Seine schwarzen Haare trägt der junge Mann ganz kurz. Komplett schwarz gekleidet, nimmt er auf der Anklagebank Platz und macht auf den ersten Blick einen harmlosen Eindruck. Bei seiner Aussage verhaspelt er sich, Namen fallen ihm nicht ein. Er sei eben ein bisschen aufgeregt, entschuldigt sich der 21-Jährige beim Gericht. Was Staatsanwalt Michael Hofmann dann aber vorträgt und was in der Hauptverhandlung auch bestätigt wird, bringt die Fassade zum Einsturz. Es wird klar, dass hier ein Angeklagter sitzt, der grundlos zuschlägt.
Abschied mit Hitlergruß
Es geht um zwei Vorfälle vom vergangenen Juni. Beim Kulmbacher Busbahnhof legt er sich mit einem jungen Kerl an, beleidigt ihn als "Hurensohn" und "Scheiß-Türken", schlägt und tritt zu und droht, den anderen umzubringen, bevor er sich mit dem Hitlergruß verabschiedet.
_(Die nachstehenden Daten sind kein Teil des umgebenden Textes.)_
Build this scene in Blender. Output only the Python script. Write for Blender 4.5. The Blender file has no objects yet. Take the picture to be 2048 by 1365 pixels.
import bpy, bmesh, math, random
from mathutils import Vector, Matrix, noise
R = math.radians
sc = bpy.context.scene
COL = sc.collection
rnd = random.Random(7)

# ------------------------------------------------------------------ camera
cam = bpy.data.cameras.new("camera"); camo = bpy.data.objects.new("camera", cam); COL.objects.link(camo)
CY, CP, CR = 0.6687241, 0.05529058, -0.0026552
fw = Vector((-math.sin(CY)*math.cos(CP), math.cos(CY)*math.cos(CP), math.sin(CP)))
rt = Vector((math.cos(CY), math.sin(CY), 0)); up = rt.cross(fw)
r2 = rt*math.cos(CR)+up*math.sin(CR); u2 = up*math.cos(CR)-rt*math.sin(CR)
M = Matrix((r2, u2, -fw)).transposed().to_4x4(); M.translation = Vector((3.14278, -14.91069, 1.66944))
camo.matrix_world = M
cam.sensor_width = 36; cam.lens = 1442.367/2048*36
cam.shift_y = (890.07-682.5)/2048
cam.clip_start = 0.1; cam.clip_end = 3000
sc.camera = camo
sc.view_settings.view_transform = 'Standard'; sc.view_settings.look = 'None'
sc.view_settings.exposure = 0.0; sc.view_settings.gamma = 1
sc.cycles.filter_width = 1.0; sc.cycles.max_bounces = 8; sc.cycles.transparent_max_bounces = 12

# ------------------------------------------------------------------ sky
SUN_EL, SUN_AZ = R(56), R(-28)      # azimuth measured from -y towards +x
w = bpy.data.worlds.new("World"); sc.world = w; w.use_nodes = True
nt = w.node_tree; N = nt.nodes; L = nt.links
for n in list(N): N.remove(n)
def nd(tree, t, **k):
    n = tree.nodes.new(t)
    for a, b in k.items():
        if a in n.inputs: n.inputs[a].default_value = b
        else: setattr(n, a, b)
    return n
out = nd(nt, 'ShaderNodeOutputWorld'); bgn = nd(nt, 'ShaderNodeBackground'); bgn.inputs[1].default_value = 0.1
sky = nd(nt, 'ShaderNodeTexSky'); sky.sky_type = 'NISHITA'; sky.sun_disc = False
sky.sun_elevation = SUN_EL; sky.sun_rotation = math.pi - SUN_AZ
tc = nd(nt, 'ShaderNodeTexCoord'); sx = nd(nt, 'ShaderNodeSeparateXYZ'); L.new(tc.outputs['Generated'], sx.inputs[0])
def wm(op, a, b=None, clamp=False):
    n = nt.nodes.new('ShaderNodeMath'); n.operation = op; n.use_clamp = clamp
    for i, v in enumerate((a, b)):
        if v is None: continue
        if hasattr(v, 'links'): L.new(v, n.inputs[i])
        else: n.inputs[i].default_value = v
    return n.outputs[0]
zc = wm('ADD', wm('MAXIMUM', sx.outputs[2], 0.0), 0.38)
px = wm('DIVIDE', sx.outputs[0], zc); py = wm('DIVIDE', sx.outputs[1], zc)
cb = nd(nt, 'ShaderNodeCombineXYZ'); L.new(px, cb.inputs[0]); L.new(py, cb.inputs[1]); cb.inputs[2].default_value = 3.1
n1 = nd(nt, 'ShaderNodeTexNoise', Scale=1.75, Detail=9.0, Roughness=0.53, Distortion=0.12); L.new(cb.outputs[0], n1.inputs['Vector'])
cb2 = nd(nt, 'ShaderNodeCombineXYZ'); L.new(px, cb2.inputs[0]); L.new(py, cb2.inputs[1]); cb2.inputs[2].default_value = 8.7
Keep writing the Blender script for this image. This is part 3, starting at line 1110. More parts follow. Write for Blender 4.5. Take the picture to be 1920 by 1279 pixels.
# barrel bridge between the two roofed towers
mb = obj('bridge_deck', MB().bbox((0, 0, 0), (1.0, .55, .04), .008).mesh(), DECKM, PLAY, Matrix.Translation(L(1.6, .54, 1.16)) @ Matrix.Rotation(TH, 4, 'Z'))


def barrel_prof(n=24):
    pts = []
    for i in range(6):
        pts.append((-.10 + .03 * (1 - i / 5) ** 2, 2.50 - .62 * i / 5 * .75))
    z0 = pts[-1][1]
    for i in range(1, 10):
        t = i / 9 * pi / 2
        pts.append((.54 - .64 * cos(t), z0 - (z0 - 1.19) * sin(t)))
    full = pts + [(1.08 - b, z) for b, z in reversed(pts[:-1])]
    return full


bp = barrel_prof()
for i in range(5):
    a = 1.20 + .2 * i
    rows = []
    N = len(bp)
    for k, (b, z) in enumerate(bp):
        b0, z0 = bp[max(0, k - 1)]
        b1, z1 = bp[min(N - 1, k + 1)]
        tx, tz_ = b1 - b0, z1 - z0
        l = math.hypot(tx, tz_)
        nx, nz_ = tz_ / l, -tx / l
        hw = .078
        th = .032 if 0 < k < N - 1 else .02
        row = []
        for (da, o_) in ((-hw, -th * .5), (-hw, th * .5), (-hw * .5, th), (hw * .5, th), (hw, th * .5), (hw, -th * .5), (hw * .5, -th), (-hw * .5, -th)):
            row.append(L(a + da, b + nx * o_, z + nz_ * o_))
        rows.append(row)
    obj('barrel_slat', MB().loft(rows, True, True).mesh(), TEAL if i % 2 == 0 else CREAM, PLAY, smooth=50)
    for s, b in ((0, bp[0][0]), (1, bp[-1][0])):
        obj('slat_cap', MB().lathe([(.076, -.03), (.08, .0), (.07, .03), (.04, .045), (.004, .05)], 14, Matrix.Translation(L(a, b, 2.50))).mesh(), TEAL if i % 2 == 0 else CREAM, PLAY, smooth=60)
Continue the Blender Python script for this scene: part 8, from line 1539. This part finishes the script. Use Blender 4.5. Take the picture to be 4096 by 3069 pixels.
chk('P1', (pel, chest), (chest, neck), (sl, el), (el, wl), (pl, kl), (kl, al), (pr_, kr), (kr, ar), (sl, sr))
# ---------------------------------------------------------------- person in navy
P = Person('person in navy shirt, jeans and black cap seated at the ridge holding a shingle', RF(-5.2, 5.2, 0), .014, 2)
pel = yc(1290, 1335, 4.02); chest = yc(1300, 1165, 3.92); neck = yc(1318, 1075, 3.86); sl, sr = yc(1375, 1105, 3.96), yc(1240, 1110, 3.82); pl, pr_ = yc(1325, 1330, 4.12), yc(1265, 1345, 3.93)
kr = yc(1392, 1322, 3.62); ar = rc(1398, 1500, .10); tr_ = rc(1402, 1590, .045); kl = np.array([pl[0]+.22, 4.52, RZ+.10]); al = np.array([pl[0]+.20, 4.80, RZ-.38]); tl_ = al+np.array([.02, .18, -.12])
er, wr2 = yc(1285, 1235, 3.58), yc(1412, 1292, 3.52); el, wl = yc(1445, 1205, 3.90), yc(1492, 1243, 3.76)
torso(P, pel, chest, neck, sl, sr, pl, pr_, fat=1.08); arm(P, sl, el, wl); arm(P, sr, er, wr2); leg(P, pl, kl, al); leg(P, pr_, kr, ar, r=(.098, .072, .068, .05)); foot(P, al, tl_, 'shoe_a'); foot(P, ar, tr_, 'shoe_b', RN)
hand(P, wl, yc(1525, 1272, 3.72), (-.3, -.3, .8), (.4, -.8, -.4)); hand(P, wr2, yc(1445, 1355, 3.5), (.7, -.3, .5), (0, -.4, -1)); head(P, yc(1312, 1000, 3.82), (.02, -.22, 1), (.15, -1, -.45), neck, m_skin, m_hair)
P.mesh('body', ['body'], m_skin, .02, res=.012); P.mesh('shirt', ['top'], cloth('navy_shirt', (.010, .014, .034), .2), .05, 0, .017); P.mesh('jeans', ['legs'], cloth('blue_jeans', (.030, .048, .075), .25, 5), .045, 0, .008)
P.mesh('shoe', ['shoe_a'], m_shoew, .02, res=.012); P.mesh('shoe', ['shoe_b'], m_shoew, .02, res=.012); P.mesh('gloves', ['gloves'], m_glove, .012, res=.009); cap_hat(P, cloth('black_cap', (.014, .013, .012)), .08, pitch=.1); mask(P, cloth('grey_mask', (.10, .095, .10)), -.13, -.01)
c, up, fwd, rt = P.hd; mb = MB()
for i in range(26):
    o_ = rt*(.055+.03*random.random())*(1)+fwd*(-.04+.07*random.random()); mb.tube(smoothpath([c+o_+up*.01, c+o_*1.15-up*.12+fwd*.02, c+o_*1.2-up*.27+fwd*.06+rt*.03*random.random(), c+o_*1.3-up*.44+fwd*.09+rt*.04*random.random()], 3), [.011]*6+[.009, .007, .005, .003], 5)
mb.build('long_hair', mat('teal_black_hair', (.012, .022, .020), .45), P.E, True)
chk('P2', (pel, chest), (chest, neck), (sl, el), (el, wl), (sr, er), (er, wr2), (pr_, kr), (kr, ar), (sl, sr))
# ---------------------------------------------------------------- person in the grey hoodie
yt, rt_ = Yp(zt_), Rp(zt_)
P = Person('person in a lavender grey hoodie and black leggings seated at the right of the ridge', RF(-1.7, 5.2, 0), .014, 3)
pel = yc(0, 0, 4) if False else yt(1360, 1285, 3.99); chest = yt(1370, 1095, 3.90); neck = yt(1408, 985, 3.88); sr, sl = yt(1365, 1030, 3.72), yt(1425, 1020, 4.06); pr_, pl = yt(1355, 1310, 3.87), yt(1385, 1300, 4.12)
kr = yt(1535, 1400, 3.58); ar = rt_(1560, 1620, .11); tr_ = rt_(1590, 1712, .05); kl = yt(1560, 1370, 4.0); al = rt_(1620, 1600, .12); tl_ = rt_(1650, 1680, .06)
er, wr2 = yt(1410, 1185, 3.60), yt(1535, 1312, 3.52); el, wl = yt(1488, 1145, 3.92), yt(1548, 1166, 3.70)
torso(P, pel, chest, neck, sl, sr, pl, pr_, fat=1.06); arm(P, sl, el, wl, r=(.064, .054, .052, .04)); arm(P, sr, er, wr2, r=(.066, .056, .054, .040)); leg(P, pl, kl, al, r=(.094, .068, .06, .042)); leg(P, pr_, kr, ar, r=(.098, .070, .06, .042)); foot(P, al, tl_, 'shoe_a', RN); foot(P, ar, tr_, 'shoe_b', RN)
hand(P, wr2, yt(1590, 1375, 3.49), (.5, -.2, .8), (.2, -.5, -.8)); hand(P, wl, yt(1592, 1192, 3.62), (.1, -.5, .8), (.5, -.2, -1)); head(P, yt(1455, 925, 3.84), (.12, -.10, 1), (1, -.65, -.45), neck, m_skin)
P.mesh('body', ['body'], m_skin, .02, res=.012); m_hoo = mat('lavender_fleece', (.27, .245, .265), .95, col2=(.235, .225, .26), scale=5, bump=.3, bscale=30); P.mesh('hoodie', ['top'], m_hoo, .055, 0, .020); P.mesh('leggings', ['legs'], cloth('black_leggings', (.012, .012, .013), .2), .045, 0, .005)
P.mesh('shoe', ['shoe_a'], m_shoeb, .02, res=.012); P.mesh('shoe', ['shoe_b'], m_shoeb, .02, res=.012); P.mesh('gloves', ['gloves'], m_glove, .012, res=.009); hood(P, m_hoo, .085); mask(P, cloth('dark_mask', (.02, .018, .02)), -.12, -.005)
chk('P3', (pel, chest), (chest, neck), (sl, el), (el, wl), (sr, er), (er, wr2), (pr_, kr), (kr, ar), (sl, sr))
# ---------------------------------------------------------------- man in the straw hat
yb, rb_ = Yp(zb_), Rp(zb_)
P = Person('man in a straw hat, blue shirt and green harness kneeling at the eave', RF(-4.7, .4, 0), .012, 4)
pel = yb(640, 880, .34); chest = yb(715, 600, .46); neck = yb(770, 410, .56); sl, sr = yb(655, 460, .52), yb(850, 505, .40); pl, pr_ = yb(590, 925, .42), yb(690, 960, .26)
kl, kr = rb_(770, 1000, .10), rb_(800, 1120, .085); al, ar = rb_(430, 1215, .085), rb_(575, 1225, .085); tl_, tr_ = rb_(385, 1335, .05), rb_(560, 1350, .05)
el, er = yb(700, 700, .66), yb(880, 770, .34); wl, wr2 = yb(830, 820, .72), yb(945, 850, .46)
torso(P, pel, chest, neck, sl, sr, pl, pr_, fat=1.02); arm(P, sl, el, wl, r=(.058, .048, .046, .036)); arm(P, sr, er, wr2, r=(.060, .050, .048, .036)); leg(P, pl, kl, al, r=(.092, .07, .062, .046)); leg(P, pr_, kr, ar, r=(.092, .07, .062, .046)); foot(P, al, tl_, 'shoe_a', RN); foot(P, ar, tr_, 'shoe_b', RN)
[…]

Das Kulmbacher Schöffengericht zieht den Übeltäter wegen gefährlicher Körperverletzung, Körperverletzung, Beleidigung, Bedrohung und der Verwendung von Kennzeichen verfassungswidriger Organisationen für einen langen Zeitraum aus dem Verkehr. "Die Aggression ging immer vom Angeklagten aus", stellt Richterin Sieglinde Tettmann fest und verhängt eine Freiheitsstrafe von zwei Jahren und einem Monat.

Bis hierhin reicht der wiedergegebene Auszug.